Literatur am Kirchplatz – Von Herzfäden, Glocken und Flusskrebsen

Auch in diesem Jahr veranstaltete der Pfarrgemeinderat der Kirchengemeinde St. Georg in Eiterfeld zusammen mit dem Bistum Fulda und dem Kultursommer Main-Kinzig-Fulda wieder eine Lesung unter dem Motto „Spuren der Religion in zeitgenössischer Literatur.“

Unter Einhaltung der Hygiene- und Abstandsregeln, konnten etwa 80 Personen nach Voranmeldung teilnehmen.

Louisa Licht las aus dem Jugendbuch „Sankt Irgendwas“ von Tamara Bach. Auf der Klassenfahrt der 10b muss etwas schrecklich schiefgegangen sein, erzählen sich andere Mitschüler. Ein Konflikt zwischen Lehrer und Schülern, der sich hochgeschaukelt hat, doch es kursieren nur Gerüchte, nicht einmal das Ziel der Reise ist den anderen Schülern genau bekannt. Nach Frankreich? Nach Spanien? Sankt irgendwas eben, wo es auch Ruinen und Heilige gibt.

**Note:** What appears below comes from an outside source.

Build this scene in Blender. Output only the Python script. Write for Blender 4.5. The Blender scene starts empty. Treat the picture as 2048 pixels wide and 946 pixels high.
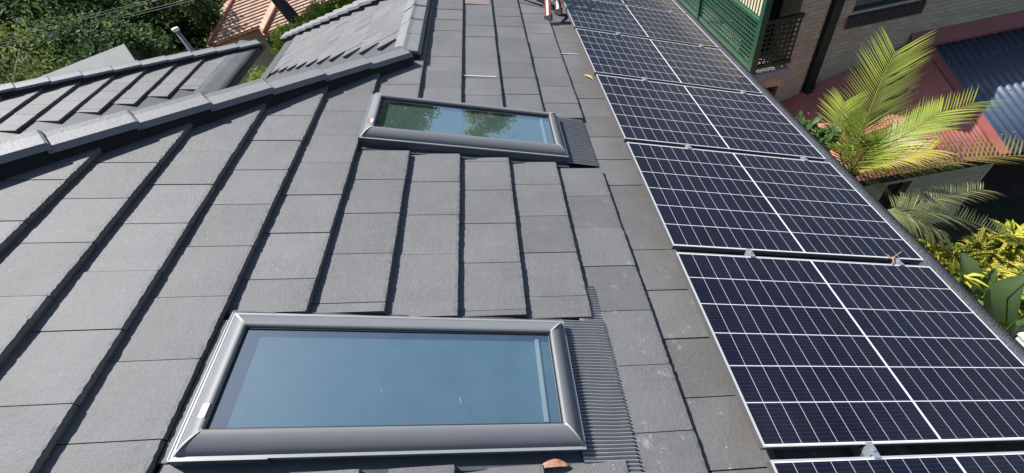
import bpy, bmesh, math, random
import numpy as np
from mathutils import Vector, Matrix

random.seed(7)
SC = bpy.context.scene
COL = SC.collection
R = math.radians

# ---------------------------------------------------------------- camera, sky, sun, exposure
CAM = Vector((-2.3408180, -0.4655078, 2.5674616))
RW = ((0.97997854, -0.07309799, -0.18519921),
      (-0.17947340, -0.72704702, -0.66271558),
      (-0.08620536, 0.68268537, -0.72560962))
FPX, PX0, PY0 = 844.0702, 1024.0, 473.0
cd = bpy.data.cameras.new('camera')
cam = bpy.data.objects.new('camera', cd)
COL.objects.link(cam)
cd.sensor_width = 36.0
cd.lens = FPX / 2048 * 36.0
cd.clip_start = 0.05
cd.clip_end = 2000
r0, r1, r2 = (Vector(r) for r in RW)
cam.matrix_world = Matrix(((r0.x, -r1.x, -r2.x, CAM.x), (r0.y, -r1.y, -r2.y, CAM.y), (r0.z, -r1.z, -r2.z, CAM.z), (0, 0, 0, 1)))
SC.camera = cam

SUN = Vector((-0.76, 0.56, 1.34)).normalized()
world = bpy.data.worlds.new('World')
SC.world = world
world.use_nodes = True
wn = world.node_tree
bg = wn.nodes['Background']
sky = wn.nodes.new('ShaderNodeTexSky')
sky.sky_type = 'NISHITA'
sky.sun_disc = False
sky.sun_elevation = math.asin(SUN.z)
sky.sun_rotation = math.atan2(SUN.x, SUN.y)
sky.air_density = 1.0
sky.dust_density = 1.2
sky.ozone_density = 1.5
wn.links.new(sky.outputs[0], bg.inputs[0])
bg.inputs[1].default_value = 0.07
sd = bpy.data.lights.new('sun', 'SUN')
sd.energy = 4.6
sd.angle = R(0.53)
sd.color = (1.0, 0.982, 0.95)
so = bpy.data.objects.new('sun', sd)
COL.objects.link(so)
so.rotation_euler = SUN.to_track_quat('Z', 'Y').to_euler()
SC.view_settings.view_transform = 'Standard'
SC.view_settings.look = 'None'
SC.view_settings.gamma = 1.0
SC.view_settings.exposure = 0.8
SC.render.engine = 'CYCLES'
SC.cycles.max_bounces = 8
SC.cycles.transparent_max_bounces = 12

# ---------------------------------------------------------------- helpers
PITCH = R(20)
CP, SP, TP = math.cos(PITCH), math.sin(PITCH), math.tan(PITCH)


class Frame:
    """local (u along the eave, v up the slope, w off the surface) to the world"""
    def __init__(s, O, U, V, W):
        s.O, s.U, s.V, s.W = Vector(O), Vector(U), Vector(V), Vector(W)

    def __call__(s, u, v, w):
        return s.O + s.U * u + s.V * v + s.W * w


FR = Frame((0, 0, 0), (0, 1, 0), (-CP, 0, SP), (SP, 0, CP))          # the slope with the skylights


def ray(x, y):
    a, b = (x - PX0) / FPX, (y - PY0) / FPX
    return r0 * a + r1 * b + r2


def at(x, y, ax, val):
    d = ray(x, y)
    return CAM + d * ((val - CAM[ax]) / d[ax])


def tag(o, label=None, cat=None, group=None, kind=None):
    if label: o['label'] = label
    if cat: o['category'] = cat
    if group: o['group'] = group
    if kind: o['kind'] = kind
    return o


def thing(name, label, cat, loc=(0, 0, 0), group=None):
    o = bpy.data.objects.new(name, None)
    o.empty_display_size = 0.1
    COL.objects.link(o)
    o.location = loc
    return tag(o, label, cat, group)


def obj(name, me, m, parent=None, smooth=False):
    """link a bmesh or a mesh as ONE object; coordinates are world ones"""
    if isinstance(me, bmesh.types.BMesh):
        b = me
        me = bpy.data.meshes.new(name)
        b.normal_update()
        b.to_mesh(me)
        b.free()
    else:
        me.name = name
    o = bpy.data.objects.new(name, me)
    if m: me.materials.append(m)
    if smooth:
        me.polygons.foreach_set('use_smooth', [True] * len(me.polygons))
    COL.objects.link(o)
    if parent:
        o.parent = parent
        off = Vector((0, 0, 0))
        p = parent
        while p:
            off += p.location
            p = p.parent
        o.location = -off
    return o


def pydata(name, v, f):
    me = bpy.data.meshes.new(name)
    me.from_pydata([tuple(p) for p in v], [], f)
    me.update()
    return me


def recenter(o):
    """put a single-mesh thing's origin at its base"""
    me = o.data
    co = np.empty(len(me.vertices) * 3)
    me.vertices.foreach_get('co', co)
    co = co.reshape(-1, 3)
    c = np.array([(co[:, 0].min() + co[:, 0].max()) / 2, (co[:, 1].min() + co[:, 1].max()) / 2, co[:, 2].min()])
    me.vertices.foreach_set('co', (co - c).ravel())
    me.update()
    o.location = c
    return o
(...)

Michael Friedrich, ehemaliger VHS-Leiter und Diakon aus Hosenfeld, las anschließend aus „Herzfaden“ von Lars Hettche vor. Darin wird die Geschichte der Augsburger Puppenkiste erzählt. „Der Herzfaden ist der wichtigste Faden einer Marionette. Er macht uns glauben, sie sei lebendig, denn er ist am Herzen der Zuschauer festgemacht.“ Passend zu den einzelnen literarischen Beiträgen gestaltete Oliver Zentgraf musikalische Zwischenakzente auf dem Piano und dem Akkordeon. Nach „Herzfaden“ spielte er gekonnt das Lummerland-Lied.

Zwei sehr unterschiedliche Schwestern hatten „Zwei Wochen im Juni“ die Gelegenheit das Haus ihrer verstorbenen Mutter auszuräumen und damit ihre eigene Vergangenheit zu bewältigen und die Zukunft in neue Bahnen zu lenken. Simone Heeß vom Kirchenvorstand der evangelischen Kirchengemeinde Eiterfeld las rührende Zeilen aus dem Buch von Anne Müller vor.

Andreas Schweimer, als ehemaliger Kaplan in Eiterfeld nun in Hersfeld-Rotenburg tätig, nahm die interessierten Zuhörer mit nach Norwegen ins Jahr 1880. In dem Roman „Die Glocke im See“ geht es um eine Stabkirche, die abgerissen werden soll um in der Nähe von Dresden wieder aufgebaut werden zu können. Doch Astrid, deren Familiengeschichte eng mit den Glocken der Kirche verbunden ist, möchte verhindern dass diese zusammen mit der Kirche verschwinden.Bereits die ersten Seiten nehmen den Leser mit in eine mystische Welt voller Glauben und Aberglauben in einem abgelegenen Tal.

Ein Abschnitt aus dem „Gesang der Flusskrebse“, vorgelesen von Stephanie Hohmann, zog die Zuhörer einmal mehr in ihren Bann. Ein junger Mann stirbt, und eine ganze Küstenstadt ist sich einig: Schuld ist das Mädchen, dass allein und von der Familie verlassen im Marschland lebt. Geheimnisse und die Gewalt der Natur, eine Liebesgeschichte und ein Gerichtsdrama machen aus „Der Gesang der Flusskrebse“ von Delia Owens einen unglaublich spannenden Roman.

„Das Zuhören lud zum Entschleunigen ein und macht Lust wieder einmal in die Literatur einzutauchen“, so formulierte es Pfarrer Markus Blümel abschließend.

Während der Regen auf das Kirchendach prasselte, herrschte im Inneren eine gemütliche Atmosphäre mit Kerzenschein. Für stimmungsvolle Lichtakzente und eine gute Akustik sorgte Cornelius Dehl.

Als „Bonustrack“ gab es noch zwei Gedichte: Jutta Dehl las „Das Ideal“ von Kurt Tucholsky und Pfarrer Blümel gab „Die Ballade vom Ritter Kunkel“ von Heinz Erhardt mit gekonnter Imitation zum Besten. Hier ging es einem Drachen an den Kragen, was wohl ganz im Sinne des Schutzpatrons der Eiterfelder Pfarrkirche Sankt Georg sein dürfte.